Everyday Black Man, 2011, A By-The-Fireside Everyday Lore


    Moses Stanton has since closed the door to a violent past and now lives a quiet everyday life trying to earn an honest living running a small neighborhood store. While watching over his daughter(who doesn’t her father), Malik comes in pretending to be a good Muslim who has the welfare of the neighborhood at heart.

    Despite some reservations, Moses takes Malik on as a business partner. It’s only a matter of time until Malik takes over the store and turns it into the centre of drug dealing. Even worse for Moses, his daughter, Shauna, falls in love with Malik. Moses must become the man he used to be in order to save his beloved neighborhood and his daughter.

    Opinion: This movie is a bit like a book published before the writer’s quite ready, but the next one might be better. The story can be summarized as such:

    Moses (Henry Brown) resorts to his starched away violent survival skills to save his daughter from a pretentious drug dealer.

    What else is the movie about? Nothing, and here’s why!

    First, the relationship between Moses and his daughter, Shauna, exquisitely played by Tessa Thompson, had no relevance at all to the plot. Will you try to protect your daughter, who’s already under your care from Malik (a drug dealer), whether she knew you were her father or not?

    The answer is, absolutely. So how does this B-story change anything in the plot?

    But say, Moses did not know he had a daughter. And when Malik (Omari Hardwick) had entered the picture and taken over the neighborhood he didn’t give a damn. Say, the neighborhood was imploring him to rescue them and he didn’t oblige.

    Even when Malik had started dating the innocent and well talked about Shauna who works in his store. Then after he had learned that Shauna was actually his daughter, he has a u-turn and rescues his daughter and the whole neighborhood. We have a movie, not just another story to be told by the fire-side!

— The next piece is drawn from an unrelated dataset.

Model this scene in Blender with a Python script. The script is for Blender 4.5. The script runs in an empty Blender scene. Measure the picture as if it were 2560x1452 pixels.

    Hence, the backstory was not portrayed strongly enough to allow for the final scenes. It basically left the action at the end, watery, and let the film down in the long run. I would leave the rest for us all to ponder over, but I can’t stop thinking about a few things concerning the cinematography.

    The establishing shots in the beginning of the movie meant very little. There was also too much use of the close-up that it failed to completely portray the correct mood that Carmen would have wanted to capture. The editor should have also paid a little bit more attention to the camera movement and the spatial orientation of subjects. For example, the funeral scene before Malik walks over to Shauna was horrible, to say the least.

    However, the gradual suspense ramping up the whole story worked okay. The showdown perhaps, needed better direction, but all in all, Carmen Madden may grow before her next feature film. More grease to her elbows.

    Genre: Action | Drama
    Director: Carmen Madden
    Stars: Omari Hardwick, Henry Brown, Tessa Thompson, Mo, Afi Ayanna

    • //Amedeos

      This is as critical as it gets for black movies… so cool. Carmen seems to have a whole lot of potential as a director. This film in my opinion was watchable because the direction was a whole lot better than the story and the cinematography. I agree with you that, Afi is such a great actor and she should be given the chance to do more stuff. In fact, every body in this movie acted well and I think Carmen did a great job in directing them.

    • Tracee

      Big ups to women directors!

    • Up&Coming

      I definitely give Carmen Madden mad props for coming up with a movie that’s different from anything that’s out there. On the technical side the movie could be better but with some work on her storytelling and if her crew gets better, she could put out some great films that give us more variety.

    • D. Brooks

      I guess the black community is obsessed with not knowing who the father is and then revealing it in dramatic fashion so maybe that explains the irrelevant B-story.